You can now use either Lagrange duality or Cauchy-Schwarz. Say we use Lagrange duality. The optimal should maximize $$a^T \Sigma_{xy}b -\frac12\mu (a^T \Sigma_x a) - \frac12\lambda (b^T \Sigma_y b)$$ over $a$ and $b$. ($\frac12$s in the above are for convenience.) Differentiating with respect to $a$ and $b$ gives $$ \begin{align*} \Sigma_{xy} b - \mu \Sigma_x a &= 0 \\ \Sigma_{yx} a- \lambda \Sigma_y b &= 0, \end{align*} $$ Multiplying the first by $a^T$ and the second by $b^T$ and enforcing the constraints shows that $\mu = \lambda$. Then, if $\Sigma_x$ and $\Sigma_y$ are invertible you can solve the equations for what you have.

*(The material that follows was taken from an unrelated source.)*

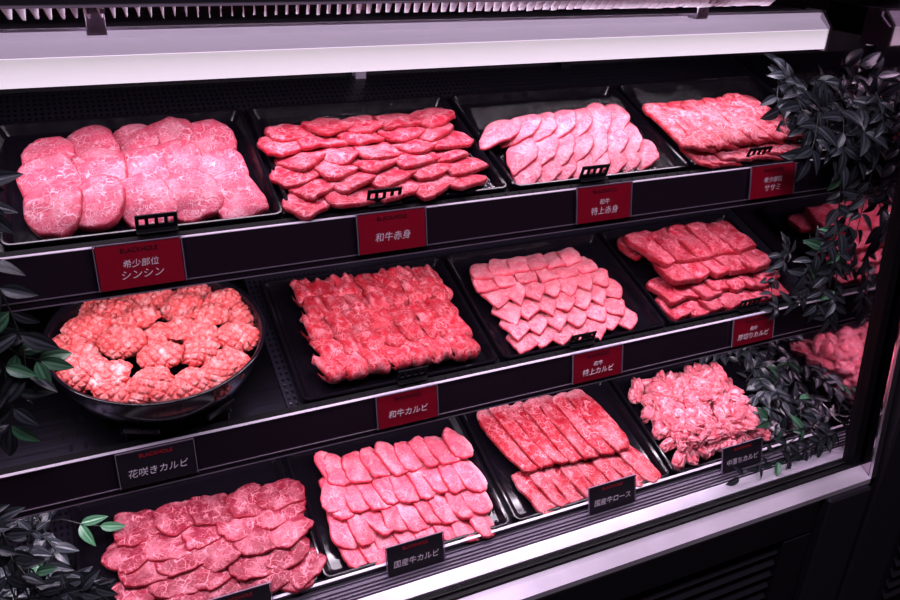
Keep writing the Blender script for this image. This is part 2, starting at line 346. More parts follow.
# air grille teeth
gr = empty('air_grille', Matrix.Translation((.45, .95, H-.105)), 'row of pale angled air grille fins hanging above the light hood', 'air grille')
gi = Matrix.Translation((-.45, -.95, -(H-.105)))
MB().box(XL, XM-.002, .93, .985, H-.108, H-.1045, .001).build('frame', K['dark'], gr, gi)
MB().box(XL, XM-.002, .926, .930, H-.1075, H-.1055).build('front_edge', K['lip'], gr, gi)
nf = 84
for i in range(nf):
    x = -.06 + i*.01235
    f = MB(); d = .016+rnd.uniform(-.001, .001)
    f.add([(x, .935, H-.108), (x+.0085, .975, H-.108), (x+.0065, .973, H-.108-d), (x+.0045, .955, H-.108-d*.85),
           (x+.0008, .935, H-.108), (x+.0093, .975, H-.108), (x+.0073, .973, H-.108-d), (x+.0053, .955, H-.108-d*.85)],
          [(0,1,2,3),(4,7,6,5),(0,3,7,4),(3,2,6,7),(2,1,5,6),(1,0,4,5)])
    f.build('fin', K['white'], gr, gi)

# ---------------- shelves
def rrect(x0, x1, y0, y1, r, z, n=5):
    out = []
    for cx, cy, a0 in ((x1-r, y1-r, 0), (x0+r, y1-r, 90), (x0+r, y0+r, 180), (x1-r, y0+r, 270)):
        for k in range(n+1):
            a = radians(a0+90*k/n); out.append((cx+r*cos(a), cy+r*sin(a), z))
    return out
for r in range(3):
    s = empty('shelf', SH(r) @ Matrix.Translation((.45, 0, -.016)), ['top sloped black shelf holding four meat trays behind its rail', 'middle sloped black shelf holding the round pan and three trays', 'bottom sloped black shelf nearest the steel ledge'][r], 'shelf')
    si = (SH(r) @ Matrix.Translation((.45, 0, -.016))).inverted()
    Ml = Matrix.Translation((-.45, 0, .016))
    v0 = .004 if r < 2 else -.024
    if r == 1:
        d = MB().box(.205, XM-.002, v0, .36, -.022, -.0165, .001); d.build('deck', K['deck'], s, Ml)
        d = MB().box(XL+.002, .205, v0, .36, -.022, -.0165, .001)
        dk = d.build('steel_deck', K['deckm'], s, Ml)
        sl = MB()
        for i in range(9):
            for j in range(4):
                x = -.075+i*.017+(j%2)*.008; v = .012+j*.021
                sl.add([(p[0], p[1], p[2]) for p in rrect(x-.0022, x+.0022, v-.006, v+.006, .002, -.0162, 3)], [tuple(range(16))])
        sl.build('vent_slots', K['post'], s, Ml)
    else:
        MB().box(XL+.002, XM-.002, v0, .36, -.022, -.0165, .001).build('deck', K['deck'], s, Ml)
    if r < 2:
        yt, zt, yb, zb = SY[r], SZ[r]+H, SY[r]-.008, SB[r]+H
        prf = MB().prism([(yt, zt-.002), (yt+.004, zt-.002), (yb+.004, zb), (yb, zb)], XL+.002, XM-.003)
        prf.build('rail_panel', K['rail'], s, si)
        MB().box(XL+.002, XM-.003, yt-.0006, yt+.005, zt-.0016, zt-.0004, .0003).build('rail_edge', K['edge'], s, si)
        lp = MB().prism([(yb-.001, zb), (yb+.02, zb), (yb+.02, zb-.009), (yb-.001, zb-.0085)], XL+.002, XM-.003)
        lp.build('rail_lip', K['rail'], s, si)
        e2 = MB()
        e2.box(XL+.002, XM-.003, yb-.0022, yb-.001, zb-.0003, zb+.0009); e2.box(XL+.002, XM-.003, yb-.0022, yb-.001, zb-.0092, zb-.0080)
        e2.build('lip_edge', K['lip'], s, si)
        MB().box(XL+.03, XM-.04, yb+.006, yb+.016, zb-.0125, zb-.0092).build('led_strip', K['led'], s, si)
        # notched ledge behind the rail
        nl = MB().box(XL+.002, XM-.003, .003, .016, -.0164, -.004, .0008)
        for i in range(72):
            x = XL+.02+i*.021; nl.box(x, x+.014, .0055, .0125, -.004, -.0028)
        nl.build('notched_ledge', K['matte'], s, Ml)
    else:
        MB().box(XL+.002, XM-.003, -.0275, -.0245, -.022, -.001, .0005).build('front_stop', K['black'], s, Ml)
        MB().box(XL+.002, XM-.003, -.0285, -.0240, -.001, .0004, .0002).build('rail_edge', K['edge'], s, Ml)
# uprights behind the trays
for x, lab in ((.417, 'pale slotted upright on the back panel behind the second top tray'), (.80, 'dim slotted upright on the back panel behind the fourth top tray')):
    u = MB().box(x, x+.018, 1.24, 1.2595, .55, H-.1, .001)
    o = u.build('shelf_upright', K['deckm'] if x > .5 else K['lilac']); tag(o, lab, 'upright')

# ---------------- trays
def tray(r, x0, x1, v0, v1, label):
    prof = [(.004, -.0158), (.0005, -.0155), (0, -.001), (.0012, .0004), (.0035, .0004), (.0055, -.001), (.0125, -.0125), (.0165, -.0138)]
    vs = []; fs = []
    for d, z in prof: vs += rrect(x0+d, x1-d, v0+d, v1-d, .012-min(d, .006), z, 5)
    n = 24
    for i in range(len(prof)-1):
        for k in range(n): fs.append((i*n+k, i*n+(k+1)%n, (i+1)*n+(k+1)%n, (i+1)*n+k))
    fs.append(tuple((len(prof)-1)*n+k for k in range(n))); fs.append(tuple(range(n))[::-1])
    cx, cv = (x0+x1)/2, (v0+v1)/2
    m = MB(); m.add([(a-cx, b-cv, c) for a, b, c in vs], fs)
    o = m.build('tray', K['tray'], None, AT(r, cx, cv, 0), smooth=False); tag(o, label, 'tray', 'rectangular black meat trays'); return o
TX = [(-.093, .217), (.224, .530), (.538, .846), (.854, 1.158)]
names = {
 (0,0): 'wide black tray under the large pale marbled slices, top left', (0,1): 'black tray under the small red slices, second on the top shelf',
 (0,2): 'black tray under the pale fanned pointed slices, top shelf', (0,3): 'black tray under the broad red sheets, right end of top shelf',
 (1,1): 'black tray under the rows of folded red slices beside the round pan', (1,2): 'black tray under the pale diamond slices on the middle shelf',
 (1,3): 'black tray under the thick stacked red slabs on the middle shelf', (2,0): 'black tray under the dark red marbled slices, bottom left',
 (2,1): 'black tray under the pink tongue shaped slices on the bottom shelf', (2,2): 'black tray under the long red slices on the bottom shelf', (2,3): 'black tray under the heap of pink chunks, bottom shelf'}
for (r, c), lb in names.items():
    v0, v1 = ((.019, .262), (.017, .262), (-.0225, .215))[r]
    tray(r, TX[c][0], TX[c][1], v0, v1, lb)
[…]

That is, $$ \begin{align*} \Sigma_x^{-1} \Sigma_{xy} b - \mu a &= 0 \\ \Sigma_y^{-1} \Sigma_{yx} a- \mu b &= 0, \end{align*} $$ implying $$ \begin{align*} \frac{1}{\mu} \Sigma_x^{-1} \Sigma_{xy} \Sigma_y^{-1} \Sigma_{yx} a - \mu a &= 0 \end{align*} $$


You can find the eigenvalue equation from the CCA's Lagrangian form. Hope it help.

PS: I don't know how to write latex in reply:(